• [Available records]

○ ○ ○ ○ ○

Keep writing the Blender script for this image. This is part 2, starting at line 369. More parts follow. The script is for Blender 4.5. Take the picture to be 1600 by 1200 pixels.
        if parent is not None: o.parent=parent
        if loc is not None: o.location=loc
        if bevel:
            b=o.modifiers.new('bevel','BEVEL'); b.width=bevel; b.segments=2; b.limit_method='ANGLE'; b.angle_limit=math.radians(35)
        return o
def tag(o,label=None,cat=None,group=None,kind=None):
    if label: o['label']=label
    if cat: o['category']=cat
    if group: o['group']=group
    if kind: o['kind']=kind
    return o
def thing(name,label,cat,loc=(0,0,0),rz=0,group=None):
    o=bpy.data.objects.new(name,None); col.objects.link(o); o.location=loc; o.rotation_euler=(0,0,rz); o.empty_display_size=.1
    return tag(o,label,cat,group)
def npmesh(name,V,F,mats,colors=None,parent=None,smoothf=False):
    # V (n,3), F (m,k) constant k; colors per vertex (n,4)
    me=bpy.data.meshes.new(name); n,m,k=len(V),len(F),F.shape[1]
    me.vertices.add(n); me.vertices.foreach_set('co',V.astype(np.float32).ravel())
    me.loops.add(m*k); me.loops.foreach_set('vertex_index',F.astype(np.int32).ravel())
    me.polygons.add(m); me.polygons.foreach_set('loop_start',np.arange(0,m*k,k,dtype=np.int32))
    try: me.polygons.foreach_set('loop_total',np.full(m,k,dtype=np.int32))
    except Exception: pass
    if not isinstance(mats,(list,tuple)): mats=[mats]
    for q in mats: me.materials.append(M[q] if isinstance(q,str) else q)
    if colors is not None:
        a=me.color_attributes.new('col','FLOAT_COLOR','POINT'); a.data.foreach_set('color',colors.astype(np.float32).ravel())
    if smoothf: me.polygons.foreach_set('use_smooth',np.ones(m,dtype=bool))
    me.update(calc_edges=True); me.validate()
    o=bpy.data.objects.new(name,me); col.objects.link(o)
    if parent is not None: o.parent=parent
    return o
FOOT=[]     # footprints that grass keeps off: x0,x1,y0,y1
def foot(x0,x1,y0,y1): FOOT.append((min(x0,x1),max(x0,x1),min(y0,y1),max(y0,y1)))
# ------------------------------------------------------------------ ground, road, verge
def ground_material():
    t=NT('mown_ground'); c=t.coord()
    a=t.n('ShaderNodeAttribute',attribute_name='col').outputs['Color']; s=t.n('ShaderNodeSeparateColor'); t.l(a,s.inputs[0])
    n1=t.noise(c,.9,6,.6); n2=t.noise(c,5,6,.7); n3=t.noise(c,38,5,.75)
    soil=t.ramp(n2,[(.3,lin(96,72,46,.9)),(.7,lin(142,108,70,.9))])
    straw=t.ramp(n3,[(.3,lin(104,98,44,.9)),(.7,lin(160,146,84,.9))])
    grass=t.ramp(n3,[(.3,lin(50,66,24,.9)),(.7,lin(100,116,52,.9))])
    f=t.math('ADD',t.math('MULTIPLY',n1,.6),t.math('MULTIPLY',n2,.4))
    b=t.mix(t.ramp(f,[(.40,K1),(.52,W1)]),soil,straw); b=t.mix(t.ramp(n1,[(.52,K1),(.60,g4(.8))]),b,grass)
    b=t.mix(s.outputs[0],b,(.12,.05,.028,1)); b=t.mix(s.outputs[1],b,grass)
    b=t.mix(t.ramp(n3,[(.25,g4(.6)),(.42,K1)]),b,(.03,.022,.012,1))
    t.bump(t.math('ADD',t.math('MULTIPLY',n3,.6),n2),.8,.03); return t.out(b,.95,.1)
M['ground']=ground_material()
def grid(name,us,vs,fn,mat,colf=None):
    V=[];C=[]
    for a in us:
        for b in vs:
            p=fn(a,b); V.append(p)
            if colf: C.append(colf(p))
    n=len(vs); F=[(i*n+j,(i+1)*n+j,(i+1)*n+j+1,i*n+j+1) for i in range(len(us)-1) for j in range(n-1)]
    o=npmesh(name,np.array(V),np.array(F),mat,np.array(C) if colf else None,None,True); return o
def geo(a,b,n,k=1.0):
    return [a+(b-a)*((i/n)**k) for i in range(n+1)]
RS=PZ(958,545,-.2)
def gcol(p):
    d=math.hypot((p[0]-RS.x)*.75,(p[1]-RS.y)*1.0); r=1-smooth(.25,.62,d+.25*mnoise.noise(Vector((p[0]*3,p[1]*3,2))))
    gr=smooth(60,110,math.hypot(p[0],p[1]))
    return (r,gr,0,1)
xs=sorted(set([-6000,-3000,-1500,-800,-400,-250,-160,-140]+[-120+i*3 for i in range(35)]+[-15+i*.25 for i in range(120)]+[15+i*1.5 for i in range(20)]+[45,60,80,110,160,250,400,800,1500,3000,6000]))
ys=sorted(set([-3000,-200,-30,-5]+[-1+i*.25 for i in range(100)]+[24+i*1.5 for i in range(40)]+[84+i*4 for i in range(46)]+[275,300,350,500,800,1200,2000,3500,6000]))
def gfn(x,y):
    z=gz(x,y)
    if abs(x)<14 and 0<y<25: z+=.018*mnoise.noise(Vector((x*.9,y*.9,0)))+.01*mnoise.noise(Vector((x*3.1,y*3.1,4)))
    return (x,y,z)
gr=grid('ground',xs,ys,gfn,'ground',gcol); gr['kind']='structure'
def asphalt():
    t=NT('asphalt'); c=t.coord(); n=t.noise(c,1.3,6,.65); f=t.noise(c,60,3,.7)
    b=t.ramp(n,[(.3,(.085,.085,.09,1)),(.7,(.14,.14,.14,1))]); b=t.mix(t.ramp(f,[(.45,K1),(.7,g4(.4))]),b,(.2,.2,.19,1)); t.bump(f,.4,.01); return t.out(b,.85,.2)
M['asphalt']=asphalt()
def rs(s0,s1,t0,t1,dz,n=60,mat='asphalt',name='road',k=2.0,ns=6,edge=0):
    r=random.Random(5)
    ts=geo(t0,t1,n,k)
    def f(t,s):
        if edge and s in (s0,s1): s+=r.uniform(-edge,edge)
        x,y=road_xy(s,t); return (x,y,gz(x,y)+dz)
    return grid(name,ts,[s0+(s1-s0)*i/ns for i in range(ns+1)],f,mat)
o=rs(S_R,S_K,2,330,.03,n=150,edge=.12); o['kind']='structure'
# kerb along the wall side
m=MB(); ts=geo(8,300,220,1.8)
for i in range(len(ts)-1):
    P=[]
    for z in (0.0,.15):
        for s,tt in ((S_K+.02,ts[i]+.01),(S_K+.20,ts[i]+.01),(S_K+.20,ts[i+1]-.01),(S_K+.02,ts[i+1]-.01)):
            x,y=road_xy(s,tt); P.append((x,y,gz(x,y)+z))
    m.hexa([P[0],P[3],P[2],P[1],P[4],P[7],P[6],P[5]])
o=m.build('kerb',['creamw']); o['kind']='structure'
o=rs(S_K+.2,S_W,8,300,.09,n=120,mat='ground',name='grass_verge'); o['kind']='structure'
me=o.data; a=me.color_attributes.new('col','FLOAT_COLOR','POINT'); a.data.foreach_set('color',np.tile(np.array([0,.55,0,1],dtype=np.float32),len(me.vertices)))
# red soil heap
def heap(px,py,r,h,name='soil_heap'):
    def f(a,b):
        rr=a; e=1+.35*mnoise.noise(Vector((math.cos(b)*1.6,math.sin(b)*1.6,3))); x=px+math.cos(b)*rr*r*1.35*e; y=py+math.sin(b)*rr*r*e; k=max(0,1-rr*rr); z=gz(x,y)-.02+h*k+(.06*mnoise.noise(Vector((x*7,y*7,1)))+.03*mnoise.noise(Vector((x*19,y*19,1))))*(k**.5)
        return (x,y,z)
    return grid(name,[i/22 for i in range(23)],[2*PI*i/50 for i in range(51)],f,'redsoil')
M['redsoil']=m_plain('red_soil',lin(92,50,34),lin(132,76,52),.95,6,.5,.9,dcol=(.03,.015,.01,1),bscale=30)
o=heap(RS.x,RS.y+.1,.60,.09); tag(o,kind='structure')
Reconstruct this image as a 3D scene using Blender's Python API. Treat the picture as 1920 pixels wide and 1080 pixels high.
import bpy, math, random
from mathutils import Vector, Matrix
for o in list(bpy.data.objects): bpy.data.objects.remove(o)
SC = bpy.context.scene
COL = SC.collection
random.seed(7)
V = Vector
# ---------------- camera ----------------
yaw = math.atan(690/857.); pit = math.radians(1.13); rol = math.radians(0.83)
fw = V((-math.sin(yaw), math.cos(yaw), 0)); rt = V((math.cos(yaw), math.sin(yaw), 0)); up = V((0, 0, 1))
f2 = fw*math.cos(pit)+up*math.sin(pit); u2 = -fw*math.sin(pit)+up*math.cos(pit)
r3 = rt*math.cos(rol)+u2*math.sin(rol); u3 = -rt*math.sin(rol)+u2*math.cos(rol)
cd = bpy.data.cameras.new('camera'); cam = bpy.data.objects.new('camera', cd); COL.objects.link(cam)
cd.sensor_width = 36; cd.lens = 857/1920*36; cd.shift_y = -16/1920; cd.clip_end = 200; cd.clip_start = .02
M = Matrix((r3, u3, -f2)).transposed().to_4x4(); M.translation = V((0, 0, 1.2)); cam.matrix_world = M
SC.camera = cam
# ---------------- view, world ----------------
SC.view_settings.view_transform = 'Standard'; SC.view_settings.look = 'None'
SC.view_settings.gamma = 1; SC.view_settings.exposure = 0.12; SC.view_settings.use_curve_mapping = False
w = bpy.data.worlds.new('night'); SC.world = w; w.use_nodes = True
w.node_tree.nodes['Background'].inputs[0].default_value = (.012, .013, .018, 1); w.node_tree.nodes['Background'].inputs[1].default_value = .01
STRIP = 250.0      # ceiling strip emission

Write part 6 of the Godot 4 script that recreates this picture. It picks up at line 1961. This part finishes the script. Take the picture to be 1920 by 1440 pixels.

○ ○ ○ ○ ○

• [Required work]
Return the exact lines from the line with "Reconstruct this image" to the line with "STRIP = 250.0", inclusive of both, with nothing added.

• [Solution]
Reconstruct this image as a 3D scene using Blender's Python API. Treat the picture as 1920 pixels wide and 1080 pixels high.
import bpy, math, random
from mathutils import Vector, Matrix
for o in list(bpy.data.objects): bpy.data.objects.remove(o)
SC = bpy.context.scene
COL = SC.collection
random.seed(7)
V = Vector
# ---------------- camera ----------------
yaw = math.atan(690/857.); pit = math.radians(1.13); rol = math.radians(0.83)
fw = V((-math.sin(yaw), math.cos(yaw), 0)); rt = V((math.cos(yaw), math.sin(yaw), 0)); up = V((0, 0, 1))
f2 = fw*math.cos(pit)+up*math.sin(pit); u2 = -fw*math.sin(pit)+up*math.cos(pit)
r3 = rt*math.cos(rol)+u2*math.sin(rol); u3 = -rt*math.sin(rol)+u2*math.cos(rol)
cd = bpy.data.cameras.new('camera'); cam = bpy.data.objects.new('camera', cd); COL.objects.link(cam)
cd.sensor_width = 36; cd.lens = 857/1920*36; cd.shift_y = -16/1920; cd.clip_end = 200; cd.clip_start = .02
M = Matrix((r3, u3, -f2)).transposed().to_4x4(); M.translation = V((0, 0, 1.2)); cam.matrix_world = M
SC.camera = cam
# ---------------- view, world ----------------
SC.view_settings.view_transform = 'Standard'; SC.view_settings.look = 'None'
SC.view_settings.gamma = 1; SC.view_settings.exposure = 0.12; SC.view_settings.use_curve_mapping = False
w = bpy.data.worlds.new('night'); SC.world = w; w.use_nodes = True
w.node_tree.nodes['Background'].inputs[0].default_value = (.012, .013, .018, 1); w.node_tree.nodes['Background'].inputs[1].default_value = .01
STRIP = 250.0      # ceiling strip emission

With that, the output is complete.